To reduce knee and hip stress, I’d ensure:
Elastic toe ties to minimize torque
Strap modifications to allow natural pad rotation
Knee stack adjustments to prevent extreme flexion
Takeaway for Parents & Coaches:
Most goaltenders—youth or pro—are wearing gear that restricts them, not supports them.
Proper fit, adjustments and function prevent injury and allow freedom of movement.
3. Use Data as a Development Tool
Strategy: Let performance analytics guide refinement.
In 2025, metrics like goals saved above expected (GSAx), heat maps, and biomechanical assessments are essential.
For Demko, I would:
Conduct monthly movement screenings
Track shot quality trends to adjust defensive reads
Integrate findings into training cycles, not just video review
Takeaway for Parents & Coaches:
If you’re not using performance data—even basic shot charts—you’re missing what matters most.
Progress is no longer about how many pucks were stopped, but which ones, where, and how.Here is a tool, for less than a coffee per month that would provide you everything you need to know about your performance, your statistics, how to plan your practices and your personal and predictable tendency adjustments.
4. Strengthen the Foundation: Train the Chain
Strategy: Build resilience through the entire body.
Demko’s knee health—and overall durability—hinges on how well his hips, core, glutes, and ankles are functioning.
The goal is movement integrity, not just strength. I would focus on:
Single-leg and rotational strength routines
Controlled, repeatable movement patterns
Regular mobility testing tied to save mechanics
Takeaway for Parents & Developing Goaltenders:
You don’t need to train “harder”—you need to train smarter.
Good movement habits are more valuable than weight room records.
5. Prepare for Road Consistency
Strategy: Build routines that travel.
Demko’s home record is elite. The gap on the road, though, is where improvement lies. Consistency must follow the goaltender everywhere.
I would implement:
A portable pre-game routine
Travel-specific sleep and nutrition protocols
Mental reset exercises for high-pressure away games
Takeaway for Families:
If a goalie only performs well in one environment, the issue is structure—not skill.
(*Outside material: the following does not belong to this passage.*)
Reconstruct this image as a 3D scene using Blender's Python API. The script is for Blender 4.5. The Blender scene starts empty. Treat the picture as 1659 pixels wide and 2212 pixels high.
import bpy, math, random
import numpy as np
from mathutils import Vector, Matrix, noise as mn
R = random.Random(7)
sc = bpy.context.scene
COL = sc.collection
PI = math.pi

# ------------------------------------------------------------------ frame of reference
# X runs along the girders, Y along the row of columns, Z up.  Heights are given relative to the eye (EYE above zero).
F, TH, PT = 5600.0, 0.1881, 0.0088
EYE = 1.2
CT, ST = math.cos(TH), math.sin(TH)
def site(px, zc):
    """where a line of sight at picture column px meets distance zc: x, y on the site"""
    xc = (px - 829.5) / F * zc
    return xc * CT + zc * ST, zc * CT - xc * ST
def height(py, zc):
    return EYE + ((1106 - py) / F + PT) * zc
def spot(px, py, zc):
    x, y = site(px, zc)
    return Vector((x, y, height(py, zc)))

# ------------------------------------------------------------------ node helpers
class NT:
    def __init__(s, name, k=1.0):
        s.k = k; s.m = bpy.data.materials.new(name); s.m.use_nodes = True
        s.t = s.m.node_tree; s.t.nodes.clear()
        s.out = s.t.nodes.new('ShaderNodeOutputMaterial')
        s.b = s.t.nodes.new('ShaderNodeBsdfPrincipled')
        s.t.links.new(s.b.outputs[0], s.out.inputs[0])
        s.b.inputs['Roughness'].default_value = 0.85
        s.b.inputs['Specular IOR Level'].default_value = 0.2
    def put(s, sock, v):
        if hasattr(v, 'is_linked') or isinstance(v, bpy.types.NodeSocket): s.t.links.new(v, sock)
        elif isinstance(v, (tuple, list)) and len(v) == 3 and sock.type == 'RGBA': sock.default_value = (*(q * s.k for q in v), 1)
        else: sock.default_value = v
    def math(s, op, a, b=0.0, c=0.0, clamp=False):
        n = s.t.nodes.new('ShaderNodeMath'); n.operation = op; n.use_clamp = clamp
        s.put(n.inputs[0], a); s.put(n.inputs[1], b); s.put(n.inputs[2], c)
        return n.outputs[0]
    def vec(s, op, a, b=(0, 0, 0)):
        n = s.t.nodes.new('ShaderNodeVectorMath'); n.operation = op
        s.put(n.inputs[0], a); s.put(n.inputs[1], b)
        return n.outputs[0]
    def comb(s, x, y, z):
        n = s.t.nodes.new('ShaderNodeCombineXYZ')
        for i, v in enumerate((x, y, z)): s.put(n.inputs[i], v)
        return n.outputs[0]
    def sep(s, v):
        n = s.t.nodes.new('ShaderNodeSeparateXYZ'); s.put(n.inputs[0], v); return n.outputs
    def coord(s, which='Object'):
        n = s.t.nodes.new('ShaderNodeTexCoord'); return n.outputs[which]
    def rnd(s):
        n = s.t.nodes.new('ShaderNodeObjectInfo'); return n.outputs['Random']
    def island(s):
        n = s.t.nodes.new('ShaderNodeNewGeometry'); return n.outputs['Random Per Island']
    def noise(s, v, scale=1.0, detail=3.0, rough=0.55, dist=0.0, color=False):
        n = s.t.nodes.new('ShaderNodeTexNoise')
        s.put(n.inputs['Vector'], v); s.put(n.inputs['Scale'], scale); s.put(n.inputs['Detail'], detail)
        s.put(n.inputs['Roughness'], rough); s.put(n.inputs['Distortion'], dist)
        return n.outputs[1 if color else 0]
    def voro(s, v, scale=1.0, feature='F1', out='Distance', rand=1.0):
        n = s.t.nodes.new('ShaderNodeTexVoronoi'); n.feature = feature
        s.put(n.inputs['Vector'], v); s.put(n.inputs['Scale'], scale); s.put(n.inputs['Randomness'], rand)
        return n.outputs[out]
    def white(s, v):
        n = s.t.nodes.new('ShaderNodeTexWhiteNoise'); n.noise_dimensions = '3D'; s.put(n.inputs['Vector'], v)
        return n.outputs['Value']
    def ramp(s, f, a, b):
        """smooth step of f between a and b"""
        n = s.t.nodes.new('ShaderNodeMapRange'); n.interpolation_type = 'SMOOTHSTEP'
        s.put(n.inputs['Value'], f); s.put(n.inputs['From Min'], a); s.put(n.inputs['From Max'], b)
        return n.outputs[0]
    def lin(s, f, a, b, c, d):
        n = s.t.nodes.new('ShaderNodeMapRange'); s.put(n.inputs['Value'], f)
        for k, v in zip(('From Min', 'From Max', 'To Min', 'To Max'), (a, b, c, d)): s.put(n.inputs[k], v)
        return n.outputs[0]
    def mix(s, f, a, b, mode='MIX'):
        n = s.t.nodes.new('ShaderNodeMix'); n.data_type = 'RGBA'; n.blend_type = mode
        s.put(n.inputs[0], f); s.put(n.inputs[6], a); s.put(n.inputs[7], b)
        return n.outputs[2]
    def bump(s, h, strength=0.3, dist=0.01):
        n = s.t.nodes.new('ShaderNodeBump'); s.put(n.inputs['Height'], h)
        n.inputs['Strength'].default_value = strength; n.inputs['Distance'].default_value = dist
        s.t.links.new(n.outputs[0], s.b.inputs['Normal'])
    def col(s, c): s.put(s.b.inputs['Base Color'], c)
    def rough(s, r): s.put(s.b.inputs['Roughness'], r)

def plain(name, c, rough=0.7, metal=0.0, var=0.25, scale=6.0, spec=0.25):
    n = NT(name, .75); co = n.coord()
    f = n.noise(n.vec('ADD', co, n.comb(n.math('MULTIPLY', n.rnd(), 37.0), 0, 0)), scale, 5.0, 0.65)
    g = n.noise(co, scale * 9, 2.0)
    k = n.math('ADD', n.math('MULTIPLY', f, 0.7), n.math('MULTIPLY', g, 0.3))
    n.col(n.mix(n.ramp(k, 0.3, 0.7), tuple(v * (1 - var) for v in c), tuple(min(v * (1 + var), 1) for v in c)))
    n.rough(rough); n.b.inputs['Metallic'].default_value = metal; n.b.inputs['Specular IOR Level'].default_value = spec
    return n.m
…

Every great goaltender has a repeatable mental framework, no matter the setting.
The Broader Message: Building Goaltenders for Longevity
Managing a high-performance goaltender is about strategic planning, not reaction.
Whether it's Thatcher Demko or a 14-year-old chasing a scholarship, the same principles apply:
Plan for the full season, not just the next game
Protect movement quality above all
Build confidence through routine, not volume
Train the body to serve the position—not the other way around
🎧 Learn More: Goalie IQ – The Invisible Advantage
🎙️ Episode 1 now streaming on Spotify
Inside, I break down the exact frameworks I’ve used to help over 136 goaltenders reach NCAA and 32 reach the NHL Draft.
🛡️ Listen Now
Final Thought
If I were managing Demko’s season, it would be about support, precision, and sustainability.
That’s how elite careers are built—and how goaltenders stay at the top long after others burn out.
Whether you’re managing a franchise goalie, coaching the next one, or parenting a driven young athlete, the lesson is the same:
You don’t build greatness by doing more. You build it by doing it right.